Balans nutriënt, uitspoeling of broeikasgas wankel

De processen nitrificatie, uitspoeling en denitrificatie bepalen hoeveel van de organische stof in de bodem beschikbaar is voor de plantengroei. Als door mineralisatie meer stikstof vrij komt dan de planten opnemen, kan het teveel als nitraat naar het grondwater uitspoelen of als stikstofgas of lachgas ontsnappen. In het zuidoostelijk zandgebied zijn de gronden droog, waardoor nitraat vaker uitspoelt. De vorming van stikstofgas of het sterke broeikasgas lachgas gebeurt volgens WUR-onderzoeker Gerard Velthof vaker op kleigronden en op vochtiger gronden.
Nadeel zuidoostelijk zand
Of stikstof nu uitspoelt of als gas ontsnapt, het is voor de akkerbouwer allebei verlies van een waardevolle voedingstof. Bij uitspoeling is het probleem dat dit gemeten wordt in het grondwater en daarom de zuidoostelijke boeren steeds meer dwingt om de bemesting op een lager niveau te houden. In feite is het ontsnappen van lachgas milieutechnisch een groot probleem, maar hierdoor wordt minder nitraat in het grondwater gevonden en de boer krijgt dan minder beperkingen in de bemesting vanuit de overheid.
Aan organische stof, groenbemesters of vanggewassen en bodemleven wordt vaak de eigenschap toegedicht dat deze factoren positief zijn voor het vasthouden van nutriënten en dus het voorkomen van stikstofverliezen. Toch is het volgens onderzoeker Janjo de Haan van WUR niet zo dat meer organische stof of meer bodemleven automatisch leidt tot minder stikstofverliezen. Uit meer organische stof vormt zich mogelijk meer nitraat, afhankelijk van de stabiliteit van de organische stof. Als organische stof meer vocht in de bodem vasthoudt, kan dat ook tot meer denitrificatie en dus uitstoot van lachgas en stikstofgas leiden.
Veel factoren
Het weer, de grondwaterstand, zuurgraad, het bodemleven en de grondbewerking beïnvloeden de processen na stikstofmineralisatie: de vorming van ammonium, nitraatvorming en denitrificatie. Stikstofgas (N2) is milieukundig onschadelijk. Volgens Gerard Velthof vormt zich eerder lachgas als de omstandigheden in de grond niet optimaal zijn, bijvoorbeeld bij zuurstofgebrek in de grond. Zware regenval, zoals in 2016, zorgde dat er een piek in nitraatuitspoeling was op het zuidoostelijk zand, zo namen de onderzoekers op proefbedrijf Vredepeel waar.

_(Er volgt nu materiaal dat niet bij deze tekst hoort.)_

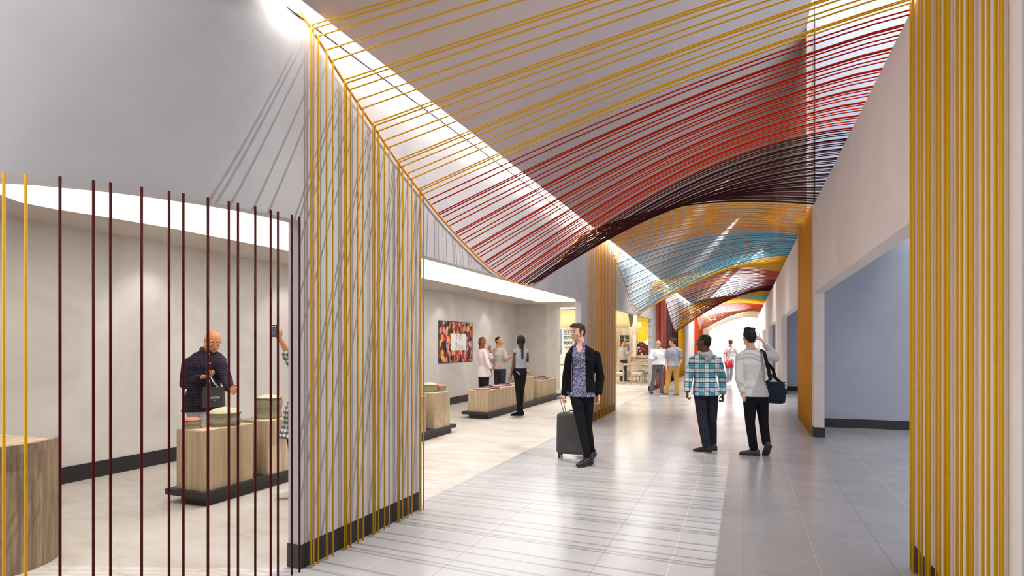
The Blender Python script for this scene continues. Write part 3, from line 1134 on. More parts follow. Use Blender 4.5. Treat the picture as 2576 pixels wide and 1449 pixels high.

Organische stof is positief voor de aggregaatstabiliteit (de samenhang van bodemdeeltjes) en daarmee de stevigheid en structuur van de grond. Het is goed voor de waterhuishouding. De grond kan wat meer water vasthouden en watert vaak beter af bij intensieve neerslag. Onzeker is wat organische stof doet met de uitspoeling. Bevat de bodem na jaren toedienen van mest en reststromen veel organische stof, dan neemt de mineralisatie toe en zal er dus meer nitraat kunnen lekken. Voor het onderzoek op proefbedrijf Vredepeel liggen er nog veel vragen open. Zij willen de juiste balans vinden in een teeltsysteem dat optimaal produceert bij zo min mogelijk stikstofverliezen, zeker als het de nitraatgehaltes in het grondwater betreft. Een ander aandachtspunt in de komende jaren is om te volgen wat grondbewerking doet met de mineralisatie, uitspoeling en vervluchtiging van stikstof. Minder intensief of oppervlakkig bewerken van de grond lijkt tot veranderingen te leiden in stikstofmineralisatie. Vredepeel hoopt na groeiseizoen 2018 met meer cijfers te komen over geploegde en niet-kerend bewerkte grond.